## [Required task]
Skip the pictures. Reproduce all other material exactly.

start Information shown

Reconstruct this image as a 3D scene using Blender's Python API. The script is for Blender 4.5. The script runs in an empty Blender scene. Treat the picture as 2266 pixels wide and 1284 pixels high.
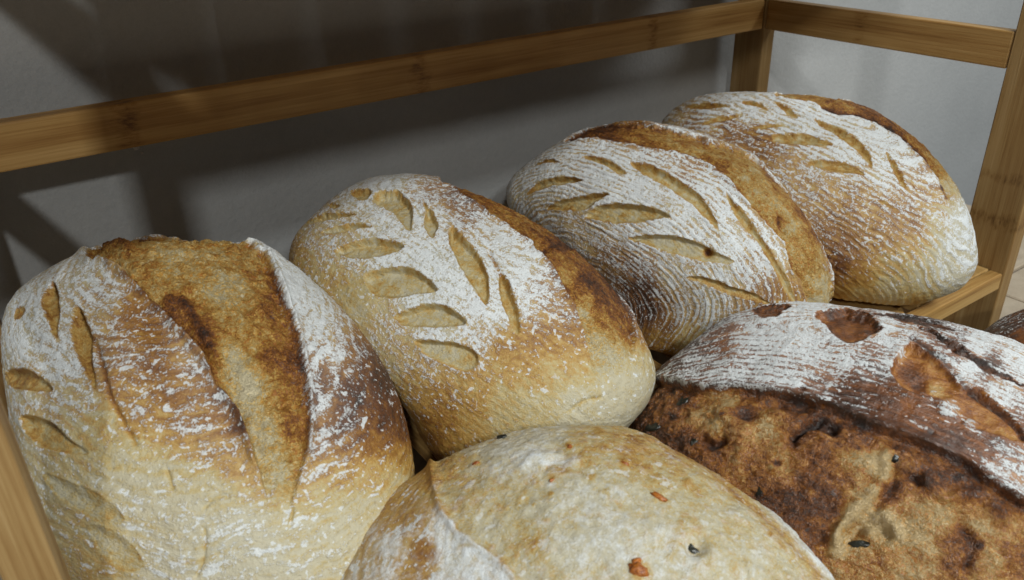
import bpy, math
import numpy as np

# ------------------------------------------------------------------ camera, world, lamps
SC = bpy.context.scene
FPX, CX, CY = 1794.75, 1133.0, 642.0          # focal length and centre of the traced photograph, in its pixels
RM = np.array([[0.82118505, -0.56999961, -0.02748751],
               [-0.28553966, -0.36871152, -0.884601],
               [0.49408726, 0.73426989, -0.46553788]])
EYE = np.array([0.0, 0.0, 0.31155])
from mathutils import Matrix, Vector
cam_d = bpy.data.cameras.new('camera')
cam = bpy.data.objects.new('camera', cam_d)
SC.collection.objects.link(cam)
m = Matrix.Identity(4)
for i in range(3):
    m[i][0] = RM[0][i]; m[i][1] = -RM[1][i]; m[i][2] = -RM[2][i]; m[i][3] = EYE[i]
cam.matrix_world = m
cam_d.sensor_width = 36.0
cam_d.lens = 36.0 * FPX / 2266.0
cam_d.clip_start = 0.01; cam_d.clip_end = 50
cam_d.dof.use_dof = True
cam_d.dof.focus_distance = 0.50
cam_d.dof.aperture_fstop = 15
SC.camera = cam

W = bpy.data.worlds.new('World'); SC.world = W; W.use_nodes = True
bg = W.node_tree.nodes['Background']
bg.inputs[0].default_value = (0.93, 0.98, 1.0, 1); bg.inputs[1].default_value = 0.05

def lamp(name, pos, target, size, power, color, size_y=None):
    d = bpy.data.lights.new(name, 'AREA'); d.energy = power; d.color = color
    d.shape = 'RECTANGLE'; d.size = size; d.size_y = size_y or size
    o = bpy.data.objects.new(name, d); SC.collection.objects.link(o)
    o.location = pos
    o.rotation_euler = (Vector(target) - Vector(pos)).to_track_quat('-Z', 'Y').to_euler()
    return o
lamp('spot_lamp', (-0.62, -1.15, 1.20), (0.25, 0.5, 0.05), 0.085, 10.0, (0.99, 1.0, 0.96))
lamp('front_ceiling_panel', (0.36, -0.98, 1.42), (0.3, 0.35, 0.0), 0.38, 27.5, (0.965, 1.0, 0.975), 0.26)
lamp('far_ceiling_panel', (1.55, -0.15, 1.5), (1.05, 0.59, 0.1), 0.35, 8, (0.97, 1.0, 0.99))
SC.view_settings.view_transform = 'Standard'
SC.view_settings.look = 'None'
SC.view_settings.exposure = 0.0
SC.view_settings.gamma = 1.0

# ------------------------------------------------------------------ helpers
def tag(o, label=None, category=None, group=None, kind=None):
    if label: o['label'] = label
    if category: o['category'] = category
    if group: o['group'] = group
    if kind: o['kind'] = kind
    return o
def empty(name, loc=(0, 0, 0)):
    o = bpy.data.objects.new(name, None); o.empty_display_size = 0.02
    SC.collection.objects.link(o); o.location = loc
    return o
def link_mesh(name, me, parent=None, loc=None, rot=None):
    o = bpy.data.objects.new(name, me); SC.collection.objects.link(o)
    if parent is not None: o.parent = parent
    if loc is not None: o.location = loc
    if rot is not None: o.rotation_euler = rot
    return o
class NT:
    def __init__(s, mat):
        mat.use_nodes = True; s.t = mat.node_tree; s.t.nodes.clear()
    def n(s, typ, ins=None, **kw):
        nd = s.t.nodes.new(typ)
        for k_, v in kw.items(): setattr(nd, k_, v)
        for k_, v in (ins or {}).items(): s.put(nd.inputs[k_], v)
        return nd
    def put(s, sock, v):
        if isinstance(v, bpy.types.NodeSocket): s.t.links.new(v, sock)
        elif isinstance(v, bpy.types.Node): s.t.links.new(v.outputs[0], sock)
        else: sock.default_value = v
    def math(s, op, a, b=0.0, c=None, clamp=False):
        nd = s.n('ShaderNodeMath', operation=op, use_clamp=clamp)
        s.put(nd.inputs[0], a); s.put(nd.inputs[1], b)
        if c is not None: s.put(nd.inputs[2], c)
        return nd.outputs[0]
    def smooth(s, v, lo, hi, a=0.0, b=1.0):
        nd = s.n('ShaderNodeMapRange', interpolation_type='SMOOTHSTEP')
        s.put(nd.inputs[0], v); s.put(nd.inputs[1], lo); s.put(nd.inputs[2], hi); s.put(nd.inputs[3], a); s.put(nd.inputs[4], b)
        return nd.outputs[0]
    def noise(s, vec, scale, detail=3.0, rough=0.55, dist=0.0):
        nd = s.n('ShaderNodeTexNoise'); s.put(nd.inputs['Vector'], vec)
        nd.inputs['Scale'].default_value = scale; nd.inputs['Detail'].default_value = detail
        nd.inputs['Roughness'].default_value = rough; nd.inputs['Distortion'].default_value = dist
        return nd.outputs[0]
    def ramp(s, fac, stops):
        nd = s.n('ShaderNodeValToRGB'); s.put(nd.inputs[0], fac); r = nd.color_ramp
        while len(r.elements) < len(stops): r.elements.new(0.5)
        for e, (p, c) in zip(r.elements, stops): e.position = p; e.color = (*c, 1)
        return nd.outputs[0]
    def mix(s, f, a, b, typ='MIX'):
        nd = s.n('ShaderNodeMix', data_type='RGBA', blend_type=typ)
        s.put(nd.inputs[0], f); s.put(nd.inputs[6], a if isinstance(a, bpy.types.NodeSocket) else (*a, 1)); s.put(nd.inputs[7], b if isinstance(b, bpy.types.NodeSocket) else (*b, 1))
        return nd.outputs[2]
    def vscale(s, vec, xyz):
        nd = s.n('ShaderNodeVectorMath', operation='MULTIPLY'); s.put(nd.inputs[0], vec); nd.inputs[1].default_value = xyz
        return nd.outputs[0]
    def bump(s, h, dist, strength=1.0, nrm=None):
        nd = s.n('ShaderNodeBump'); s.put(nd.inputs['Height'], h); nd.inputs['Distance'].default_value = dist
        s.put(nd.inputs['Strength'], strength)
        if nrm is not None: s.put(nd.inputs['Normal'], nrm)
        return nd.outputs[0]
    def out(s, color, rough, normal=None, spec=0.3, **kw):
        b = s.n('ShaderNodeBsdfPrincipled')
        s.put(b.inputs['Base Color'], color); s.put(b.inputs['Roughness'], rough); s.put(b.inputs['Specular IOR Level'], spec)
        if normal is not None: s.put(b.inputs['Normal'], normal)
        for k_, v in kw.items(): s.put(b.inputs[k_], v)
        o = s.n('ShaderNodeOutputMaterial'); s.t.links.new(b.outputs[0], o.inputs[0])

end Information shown

## [Task solution]
Reconstruct this image as a 3D scene using Blender's Python API. The script is for Blender 4.5. The script runs in an empty Blender scene. Treat the picture as 2266 pixels wide and 1284 pixels high.
import bpy, math
import numpy as np

# ------------------------------------------------------------------ camera, world, lamps
SC = bpy.context.scene
FPX, CX, CY = 1794.75, 1133.0, 642.0          # focal length and centre of the traced photograph, in its pixels
RM = np.array([[0.82118505, -0.56999961, -0.02748751],
               [-0.28553966, -0.36871152, -0.884601],
               [0.49408726, 0.73426989, -0.46553788]])
EYE = np.array([0.0, 0.0, 0.31155])
from mathutils import Matrix, Vector
cam_d = bpy.data.cameras.new('camera')
cam = bpy.data.objects.new('camera', cam_d)
SC.collection.objects.link(cam)
m = Matrix.Identity(4)
for i in range(3):
    m[i][0] = RM[0][i]; m[i][1] = -RM[1][i]; m[i][2] = -RM[2][i]; m[i][3] = EYE[i]
cam.matrix_world = m
cam_d.sensor_width = 36.0
cam_d.lens = 36.0 * FPX / 2266.0
cam_d.clip_start = 0.01; cam_d.clip_end = 50
cam_d.dof.use_dof = True
cam_d.dof.focus_distance = 0.50
cam_d.dof.aperture_fstop = 15
SC.camera = cam

W = bpy.data.worlds.new('World'); SC.world = W; W.use_nodes = True
bg = W.node_tree.nodes['Background']
bg.inputs[0].default_value = (0.93, 0.98, 1.0, 1); bg.inputs[1].default_value = 0.05

def lamp(name, pos, target, size, power, color, size_y=None):
    d = bpy.data.lights.new(name, 'AREA'); d.energy = power; d.color = color
    d.shape = 'RECTANGLE'; d.size = size; d.size_y = size_y or size
    o = bpy.data.objects.new(name, d); SC.collection.objects.link(o)
    o.location = pos
    o.rotation_euler = (Vector(target) - Vector(pos)).to_track_quat('-Z', 'Y').to_euler()
    return o
lamp('spot_lamp', (-0.62, -1.15, 1.20), (0.25, 0.5, 0.05), 0.085, 10.0, (0.99, 1.0, 0.96))
lamp('front_ceiling_panel', (0.36, -0.98, 1.42), (0.3, 0.35, 0.0), 0.38, 27.5, (0.965, 1.0, 0.975), 0.26)
lamp('far_ceiling_panel', (1.55, -0.15, 1.5), (1.05, 0.59, 0.1), 0.35, 8, (0.97, 1.0, 0.99))
SC.view_settings.view_transform = 'Standard'
SC.view_settings.look = 'None'
SC.view_settings.exposure = 0.0
SC.view_settings.gamma = 1.0

# ------------------------------------------------------------------ helpers
def tag(o, label=None, category=None, group=None, kind=None):
    if label: o['label'] = label
    if category: o['category'] = category
    if group: o['group'] = group
    if kind: o['kind'] = kind
    return o
def empty(name, loc=(0, 0, 0)):
    o = bpy.data.objects.new(name, None); o.empty_display_size = 0.02
    SC.collection.objects.link(o); o.location = loc
    return o
def link_mesh(name, me, parent=None, loc=None, rot=None):
    o = bpy.data.objects.new(name, me); SC.collection.objects.link(o)
    if parent is not None: o.parent = parent
    if loc is not None: o.location = loc
    if rot is not None: o.rotation_euler = rot
    return o
class NT:
    def __init__(s, mat):
        mat.use_nodes = True; s.t = mat.node_tree; s.t.nodes.clear()
    def n(s, typ, ins=None, **kw):
        nd = s.t.nodes.new(typ)
        for k_, v in kw.items(): setattr(nd, k_, v)
        for k_, v in (ins or {}).items(): s.put(nd.inputs[k_], v)
        return nd
    def put(s, sock, v):
        if isinstance(v, bpy.types.NodeSocket): s.t.links.new(v, sock)
        elif isinstance(v, bpy.types.Node): s.t.links.new(v.outputs[0], sock)
        else: sock.default_value = v
    def math(s, op, a, b=0.0, c=None, clamp=False):
        nd = s.n('ShaderNodeMath', operation=op, use_clamp=clamp)
        s.put(nd.inputs[0], a); s.put(nd.inputs[1], b)
        if c is not None: s.put(nd.inputs[2], c)
        return nd.outputs[0]
    def smooth(s, v, lo, hi, a=0.0, b=1.0):
        nd = s.n('ShaderNodeMapRange', interpolation_type='SMOOTHSTEP')
        s.put(nd.inputs[0], v); s.put(nd.inputs[1], lo); s.put(nd.inputs[2], hi); s.put(nd.inputs[3], a); s.put(nd.inputs[4], b)
        return nd.outputs[0]
    def noise(s, vec, scale, detail=3.0, rough=0.55, dist=0.0):
        nd = s.n('ShaderNodeTexNoise'); s.put(nd.inputs['Vector'], vec)
        nd.inputs['Scale'].default_value = scale; nd.inputs['Detail'].default_value = detail
        nd.inputs['Roughness'].default_value = rough; nd.inputs['Distortion'].default_value = dist
        return nd.outputs[0]
    def ramp(s, fac, stops):
        nd = s.n('ShaderNodeValToRGB'); s.put(nd.inputs[0], fac); r = nd.color_ramp
        while len(r.elements) < len(stops): r.elements.new(0.5)
        for e, (p, c) in zip(r.elements, stops): e.position = p; e.color = (*c, 1)
        return nd.outputs[0]
    def mix(s, f, a, b, typ='MIX'):
        nd = s.n('ShaderNodeMix', data_type='RGBA', blend_type=typ)
        s.put(nd.inputs[0], f); s.put(nd.inputs[6], a if isinstance(a, bpy.types.NodeSocket) else (*a, 1)); s.put(nd.inputs[7], b if isinstance(b, bpy.types.NodeSocket) else (*b, 1))
        return nd.outputs[2]
    def vscale(s, vec, xyz):
        nd = s.n('ShaderNodeVectorMath', operation='MULTIPLY'); s.put(nd.inputs[0], vec); nd.inputs[1].default_value = xyz
        return nd.outputs[0]
    def bump(s, h, dist, strength=1.0, nrm=None):
        nd = s.n('ShaderNodeBump'); s.put(nd.inputs['Height'], h); nd.inputs['Distance'].default_value = dist
        s.put(nd.inputs['Strength'], strength)
        if nrm is not None: s.put(nd.inputs['Normal'], nrm)
        return nd.outputs[0]
    def out(s, color, rough, normal=None, spec=0.3, **kw):
        b = s.n('ShaderNodeBsdfPrincipled')
        s.put(b.inputs['Base Color'], color); s.put(b.inputs['Roughness'], rough); s.put(b.inputs['Specular IOR Level'], spec)
        if normal is not None: s.put(b.inputs['Normal'], normal)
        for k_, v in kw.items(): s.put(b.inputs[k_], v)
        o = s.n('ShaderNodeOutputMaterial'); s.t.links.new(b.outputs[0], o.inputs[0])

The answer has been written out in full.